**CHALLENGE:**
Will you output the entries below exactly, skipping every image they contain?
───── TASK MATERIAL ─────
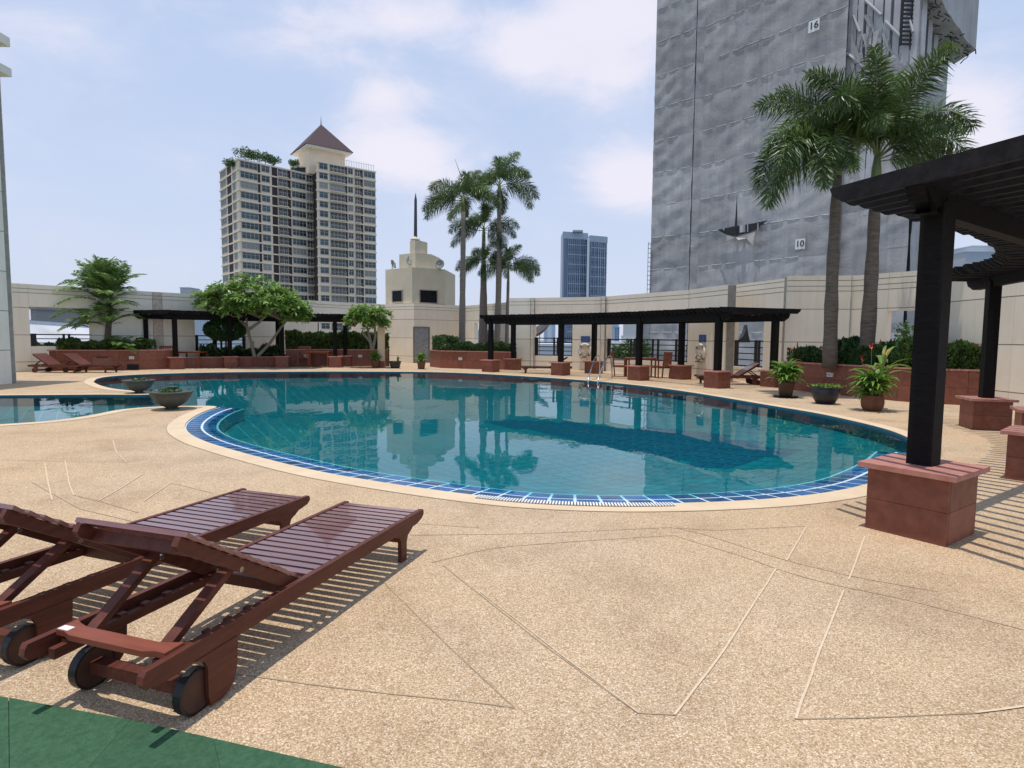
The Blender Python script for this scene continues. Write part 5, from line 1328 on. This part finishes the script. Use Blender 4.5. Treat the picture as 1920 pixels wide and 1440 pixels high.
    for sx in (1, -1):
        xa, xb = (bw - .028, bw) if sx > 0 else (-bw, -bw + .028)
        prof = [(-.03, -.02), (0, -.052), (bl_ - .03, -.05), (bl_ - .01, -.035), (bl_ - .01, 0), (-.02, 0)]
        n = len(prof); mb = MB(); mb.add([B(xa, *p) for p in prof] + [B(xb, *p) for p in prof], [tuple(range(n)), tuple(range(2 * n - 1, n - 1, -1))] + [((i + 1) % n, i, n + i, n + (i + 1) % n) for i in range(n)]); mb.build('backrest_rail', M_wood, root)
        # prop
        a = Vector(B(sx * (bw - .06), .40, -.03)); g_ = Vector((sx * (bw - .06), a.y - .06 - .25, hz - .03)); g_ = Vector((sx * (bw - .075), -.85, hz - .02))
        mb = MB(); mb.beam(a, g_, .028, .05, up=Vector((1, 0, 0))); mb.build('prop', M_wood, root)
        mb = MB(); mb.tube([(sx * (bw - .10), a.y, a.z - .01), (sx * (bw + .0), a.y, a.z - .01)], .012, 8); mb.build('pivot', M_steel, root)
    nb = 11; pit = bl_ / nb
    for k in range(nb):
        s0 = k * pit + .004; s1 = s0 + pit * .72
        q = bw if k < 2 else bw + .018; mb = MB(); mb.add([B(-q, s0, .001), B(q, s0, .001), B(q, s1, .003), B(-q, s1, .003), B(-q, s0, .015), B(q, s0, .015), B(q, s1, .022), B(-q, s1, .022)], [(3, 2, 1, 0), (4, 5, 6, 7), (0, 1, 5, 4), (1, 2, 6, 5), (2, 3, 7, 6), (3, 0, 4, 7)])
        mb.build('backrest_slat', M_wood2, root)
    mb = MB(); mb.add([(p) for p in (B(-bw + .03, bl_ - .12, -.05), B(bw - .03, bl_ - .12, -.05), B(bw - .03, bl_ - .08, -.05), B(-bw + .03, bl_ - .08, -.05), B(-bw + .03, bl_ - .12, -.0), B(bw - .03, bl_ - .12, -.0), B(bw - .03, bl_ - .08, -.0), B(-bw + .03, bl_ - .08, -.0))], [(3, 2, 1, 0), (4, 5, 6, 7), (0, 1, 5, 4), (1, 2, 6, 5), (2, 3, 7, 6), (3, 0, 4, 7)]); mb.build('backrest_batten', M_wood, root)
    return root
hp = P(272, 1262, .285); fp = P(793, 956, .28); u = (fp - hp); u.z = 0; u.normalize(); v_ = Vector((u.y, -u.x, 0))
ctr1 = flat((hp + fp) / 2) - v_ * .30
rz = math.atan2(u.y, u.x) - math.pi / 2
L1 = make_lounger('nearest wooden sun lounger, its white sticker on the head board')
L1.location = ctr1; L1.rotation_euler = (0, 0, rz)
fr2 = P(581, 930, .28); d2 = P(581, 930, .28) - P(228, 1060, .285); rz2 = math.atan2(d2.y, d2.x) - math.pi / 2
u2 = Vector((-math.sin(rz2), math.cos(rz2), 0)); v2 = Vector((u2.y, -u2.x, 0))
def lounger_at(foot_right, rzz, label):
    uu_ = Vector((-math.sin(rzz), math.cos(rzz), 0)); vv_ = Vector((uu_.y, -uu_.x, 0))
    c = flat(foot_right) - uu_ * 1.045 - vv_ * .30
    return copy_tree(L1, c, rzz, label)
lounger_at(fr2, rz2, 'second near wooden sun lounger, left of the nearest and cut by the photo edge')
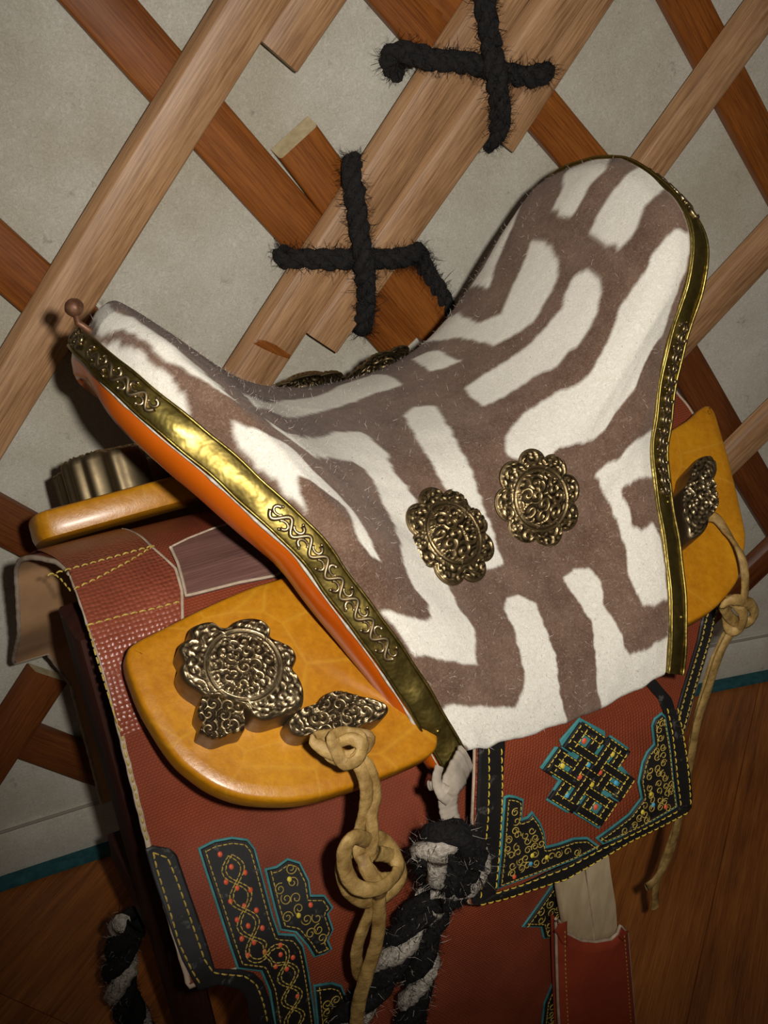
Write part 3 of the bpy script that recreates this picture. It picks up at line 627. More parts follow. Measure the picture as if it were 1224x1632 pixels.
─────
**FULL SOLUTION:**
The Blender Python script for this scene continues. Write part 5, from line 1328 on. This part finishes the script. Use Blender 4.5. Treat the picture as 1920 pixels wide and 1440 pixels high.
    for sx in (1, -1):
        xa, xb = (bw - .028, bw) if sx > 0 else (-bw, -bw + .028)
        prof = [(-.03, -.02), (0, -.052), (bl_ - .03, -.05), (bl_ - .01, -.035), (bl_ - .01, 0), (-.02, 0)]
        n = len(prof); mb = MB(); mb.add([B(xa, *p) for p in prof] + [B(xb, *p) for p in prof], [tuple(range(n)), tuple(range(2 * n - 1, n - 1, -1))] + [((i + 1) % n, i, n + i, n + (i + 1) % n) for i in range(n)]); mb.build('backrest_rail', M_wood, root)
        # prop
        a = Vector(B(sx * (bw - .06), .40, -.03)); g_ = Vector((sx * (bw - .06), a.y - .06 - .25, hz - .03)); g_ = Vector((sx * (bw - .075), -.85, hz - .02))
        mb = MB(); mb.beam(a, g_, .028, .05, up=Vector((1, 0, 0))); mb.build('prop', M_wood, root)
        mb = MB(); mb.tube([(sx * (bw - .10), a.y, a.z - .01), (sx * (bw + .0), a.y, a.z - .01)], .012, 8); mb.build('pivot', M_steel, root)
    nb = 11; pit = bl_ / nb
    for k in range(nb):
        s0 = k * pit + .004; s1 = s0 + pit * .72
        q = bw if k < 2 else bw + .018; mb = MB(); mb.add([B(-q, s0, .001), B(q, s0, .001), B(q, s1, .003), B(-q, s1, .003), B(-q, s0, .015), B(q, s0, .015), B(q, s1, .022), B(-q, s1, .022)], [(3, 2, 1, 0), (4, 5, 6, 7), (0, 1, 5, 4), (1, 2, 6, 5), (2, 3, 7, 6), (3, 0, 4, 7)])
        mb.build('backrest_slat', M_wood2, root)
    mb = MB(); mb.add([(p) for p in (B(-bw + .03, bl_ - .12, -.05), B(bw - .03, bl_ - .12, -.05), B(bw - .03, bl_ - .08, -.05), B(-bw + .03, bl_ - .08, -.05), B(-bw + .03, bl_ - .12, -.0), B(bw - .03, bl_ - .12, -.0), B(bw - .03, bl_ - .08, -.0), B(-bw + .03, bl_ - .08, -.0))], [(3, 2, 1, 0), (4, 5, 6, 7), (0, 1, 5, 4), (1, 2, 6, 5), (2, 3, 7, 6), (3, 0, 4, 7)]); mb.build('backrest_batten', M_wood, root)
    return root
hp = P(272, 1262, .285); fp = P(793, 956, .28); u = (fp - hp); u.z = 0; u.normalize(); v_ = Vector((u.y, -u.x, 0))
ctr1 = flat((hp + fp) / 2) - v_ * .30
rz = math.atan2(u.y, u.x) - math.pi / 2
L1 = make_lounger('nearest wooden sun lounger, its white sticker on the head board')
L1.location = ctr1; L1.rotation_euler = (0, 0, rz)
fr2 = P(581, 930, .28); d2 = P(581, 930, .28) - P(228, 1060, .285); rz2 = math.atan2(d2.y, d2.x) - math.pi / 2
u2 = Vector((-math.sin(rz2), math.cos(rz2), 0)); v2 = Vector((u2.y, -u2.x, 0))
def lounger_at(foot_right, rzz, label):
    uu_ = Vector((-math.sin(rzz), math.cos(rzz), 0)); vv_ = Vector((uu_.y, -uu_.x, 0))
    c = flat(foot_right) - uu_ * 1.045 - vv_ * .30
    return copy_tree(L1, c, rzz, label)
lounger_at(fr2, rz2, 'second near wooden sun lounger, left of the nearest and cut by the photo edge')
Write part 3 of the bpy script that recreates this picture. It picks up at line 627. More parts follow. Measure the picture as if it were 1224x1632 pixels.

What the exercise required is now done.